### Objective:
Find every line of the listing below where "from" appears, and copy it.

[Begin Provided material]

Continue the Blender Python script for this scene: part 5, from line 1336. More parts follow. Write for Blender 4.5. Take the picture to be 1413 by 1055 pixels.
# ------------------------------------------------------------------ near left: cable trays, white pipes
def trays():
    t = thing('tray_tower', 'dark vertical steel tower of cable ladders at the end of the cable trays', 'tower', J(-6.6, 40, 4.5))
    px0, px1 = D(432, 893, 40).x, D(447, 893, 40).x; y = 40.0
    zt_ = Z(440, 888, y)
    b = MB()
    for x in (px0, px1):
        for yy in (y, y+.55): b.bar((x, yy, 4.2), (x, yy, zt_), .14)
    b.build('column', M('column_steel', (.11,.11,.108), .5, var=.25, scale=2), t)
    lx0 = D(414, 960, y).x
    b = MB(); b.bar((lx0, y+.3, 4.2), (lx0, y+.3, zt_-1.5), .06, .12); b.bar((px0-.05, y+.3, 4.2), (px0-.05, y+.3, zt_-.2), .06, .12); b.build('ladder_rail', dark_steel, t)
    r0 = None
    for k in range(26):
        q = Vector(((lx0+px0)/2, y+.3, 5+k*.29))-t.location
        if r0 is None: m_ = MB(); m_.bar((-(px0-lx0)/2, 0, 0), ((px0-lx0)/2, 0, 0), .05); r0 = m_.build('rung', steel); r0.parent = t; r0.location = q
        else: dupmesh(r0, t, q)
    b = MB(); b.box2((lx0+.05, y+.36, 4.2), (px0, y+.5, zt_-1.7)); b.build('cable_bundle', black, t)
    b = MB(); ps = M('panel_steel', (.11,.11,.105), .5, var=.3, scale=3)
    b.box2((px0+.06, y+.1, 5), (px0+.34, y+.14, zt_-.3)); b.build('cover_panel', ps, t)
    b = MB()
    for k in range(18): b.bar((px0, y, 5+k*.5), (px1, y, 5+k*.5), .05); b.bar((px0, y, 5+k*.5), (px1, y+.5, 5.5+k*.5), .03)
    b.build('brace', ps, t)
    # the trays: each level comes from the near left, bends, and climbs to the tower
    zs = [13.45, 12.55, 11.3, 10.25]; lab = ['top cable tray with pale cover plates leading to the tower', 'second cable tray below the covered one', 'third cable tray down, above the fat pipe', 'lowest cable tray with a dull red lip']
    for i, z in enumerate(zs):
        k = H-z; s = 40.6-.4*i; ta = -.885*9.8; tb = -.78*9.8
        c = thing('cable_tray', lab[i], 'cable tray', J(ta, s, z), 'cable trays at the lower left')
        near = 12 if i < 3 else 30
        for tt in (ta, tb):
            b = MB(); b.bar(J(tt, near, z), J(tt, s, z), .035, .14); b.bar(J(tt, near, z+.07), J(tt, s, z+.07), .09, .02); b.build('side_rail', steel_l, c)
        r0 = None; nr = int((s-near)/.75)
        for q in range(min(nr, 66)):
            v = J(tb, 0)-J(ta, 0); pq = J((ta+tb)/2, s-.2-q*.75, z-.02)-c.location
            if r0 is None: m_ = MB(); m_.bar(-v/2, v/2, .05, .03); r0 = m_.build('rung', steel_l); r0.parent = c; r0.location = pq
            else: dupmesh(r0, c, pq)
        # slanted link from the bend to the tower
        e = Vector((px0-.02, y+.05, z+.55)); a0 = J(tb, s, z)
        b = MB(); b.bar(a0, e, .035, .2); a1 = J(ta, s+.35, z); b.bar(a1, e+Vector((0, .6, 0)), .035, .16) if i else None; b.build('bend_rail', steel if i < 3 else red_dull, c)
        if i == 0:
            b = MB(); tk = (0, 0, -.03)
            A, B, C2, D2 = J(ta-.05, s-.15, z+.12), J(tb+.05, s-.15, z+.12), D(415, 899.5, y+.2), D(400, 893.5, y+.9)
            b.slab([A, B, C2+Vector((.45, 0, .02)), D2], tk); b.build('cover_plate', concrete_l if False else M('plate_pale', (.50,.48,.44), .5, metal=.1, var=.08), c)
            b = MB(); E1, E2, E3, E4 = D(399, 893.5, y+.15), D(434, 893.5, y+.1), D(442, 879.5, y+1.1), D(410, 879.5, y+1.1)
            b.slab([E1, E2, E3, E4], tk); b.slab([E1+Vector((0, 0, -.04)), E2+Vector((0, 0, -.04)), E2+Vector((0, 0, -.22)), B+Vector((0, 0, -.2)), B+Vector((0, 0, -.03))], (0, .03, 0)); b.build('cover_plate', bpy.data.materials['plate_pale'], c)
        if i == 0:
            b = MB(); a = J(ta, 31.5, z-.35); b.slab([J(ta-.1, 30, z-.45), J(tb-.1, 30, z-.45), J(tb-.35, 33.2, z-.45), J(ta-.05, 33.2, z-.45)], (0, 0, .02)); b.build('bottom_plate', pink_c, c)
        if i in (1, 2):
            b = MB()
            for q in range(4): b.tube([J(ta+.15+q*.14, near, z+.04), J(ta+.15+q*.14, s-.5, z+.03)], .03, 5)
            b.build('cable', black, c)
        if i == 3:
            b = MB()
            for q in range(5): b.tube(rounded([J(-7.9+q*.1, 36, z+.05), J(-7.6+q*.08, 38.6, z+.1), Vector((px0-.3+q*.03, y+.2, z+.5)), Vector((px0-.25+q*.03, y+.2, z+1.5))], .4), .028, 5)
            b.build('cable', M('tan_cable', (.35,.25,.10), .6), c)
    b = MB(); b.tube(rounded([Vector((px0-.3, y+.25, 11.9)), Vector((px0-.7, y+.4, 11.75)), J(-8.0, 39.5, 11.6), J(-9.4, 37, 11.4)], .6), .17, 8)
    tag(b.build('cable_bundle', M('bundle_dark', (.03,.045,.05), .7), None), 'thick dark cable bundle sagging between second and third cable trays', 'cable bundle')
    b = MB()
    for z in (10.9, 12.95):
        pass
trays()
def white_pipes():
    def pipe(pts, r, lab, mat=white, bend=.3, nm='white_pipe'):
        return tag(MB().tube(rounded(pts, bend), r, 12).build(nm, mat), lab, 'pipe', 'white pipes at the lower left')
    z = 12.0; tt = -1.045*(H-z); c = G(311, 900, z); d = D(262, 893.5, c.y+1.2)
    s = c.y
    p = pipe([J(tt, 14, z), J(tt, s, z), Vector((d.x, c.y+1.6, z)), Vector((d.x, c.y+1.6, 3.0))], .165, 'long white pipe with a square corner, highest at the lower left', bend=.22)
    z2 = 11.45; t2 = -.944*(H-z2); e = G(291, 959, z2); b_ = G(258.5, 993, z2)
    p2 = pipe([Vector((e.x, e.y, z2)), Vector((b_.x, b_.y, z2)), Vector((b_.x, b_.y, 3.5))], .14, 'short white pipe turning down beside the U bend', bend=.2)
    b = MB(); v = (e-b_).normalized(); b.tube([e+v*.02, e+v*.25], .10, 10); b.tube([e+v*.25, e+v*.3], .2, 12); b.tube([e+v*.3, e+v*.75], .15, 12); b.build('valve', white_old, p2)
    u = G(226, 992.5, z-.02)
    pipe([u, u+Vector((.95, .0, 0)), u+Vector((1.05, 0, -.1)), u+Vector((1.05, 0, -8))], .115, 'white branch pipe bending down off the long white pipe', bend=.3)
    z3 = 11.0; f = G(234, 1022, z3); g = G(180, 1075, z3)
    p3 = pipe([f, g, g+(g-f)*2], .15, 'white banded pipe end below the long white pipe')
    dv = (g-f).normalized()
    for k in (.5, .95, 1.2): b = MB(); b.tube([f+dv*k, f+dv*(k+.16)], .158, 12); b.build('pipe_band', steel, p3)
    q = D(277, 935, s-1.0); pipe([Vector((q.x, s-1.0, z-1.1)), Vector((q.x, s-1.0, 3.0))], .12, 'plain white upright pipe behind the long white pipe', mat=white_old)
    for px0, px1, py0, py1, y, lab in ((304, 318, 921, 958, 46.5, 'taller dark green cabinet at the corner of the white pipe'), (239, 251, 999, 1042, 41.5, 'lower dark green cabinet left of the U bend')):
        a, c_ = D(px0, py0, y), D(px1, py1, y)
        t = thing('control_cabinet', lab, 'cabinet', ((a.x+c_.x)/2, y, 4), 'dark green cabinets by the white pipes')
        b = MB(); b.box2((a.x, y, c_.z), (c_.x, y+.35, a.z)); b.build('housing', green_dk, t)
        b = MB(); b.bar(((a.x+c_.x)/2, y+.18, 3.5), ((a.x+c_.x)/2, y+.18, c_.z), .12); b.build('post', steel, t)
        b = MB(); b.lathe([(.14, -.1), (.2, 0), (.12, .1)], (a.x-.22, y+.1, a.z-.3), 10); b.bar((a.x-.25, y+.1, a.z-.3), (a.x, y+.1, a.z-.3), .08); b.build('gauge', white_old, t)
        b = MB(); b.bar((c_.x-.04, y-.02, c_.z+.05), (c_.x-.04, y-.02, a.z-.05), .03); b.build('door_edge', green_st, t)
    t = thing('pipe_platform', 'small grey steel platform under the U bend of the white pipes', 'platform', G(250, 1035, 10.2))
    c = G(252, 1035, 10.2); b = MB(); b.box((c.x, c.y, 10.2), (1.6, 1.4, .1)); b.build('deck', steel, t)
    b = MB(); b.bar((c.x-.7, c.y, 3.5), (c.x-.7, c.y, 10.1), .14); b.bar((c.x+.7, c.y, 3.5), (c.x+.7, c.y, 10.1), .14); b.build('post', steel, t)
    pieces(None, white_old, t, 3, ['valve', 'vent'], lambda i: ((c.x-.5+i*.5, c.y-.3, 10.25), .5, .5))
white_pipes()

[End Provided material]

### Finished exercise:
Continue the Blender Python script for this scene: part 5, from line 1336. More parts follow. Write for Blender 4.5. Take the picture to be 1413 by 1055 pixels.
    # the trays: each level comes from the near left, bends, and climbs to the tower
        # slanted link from the bend to the tower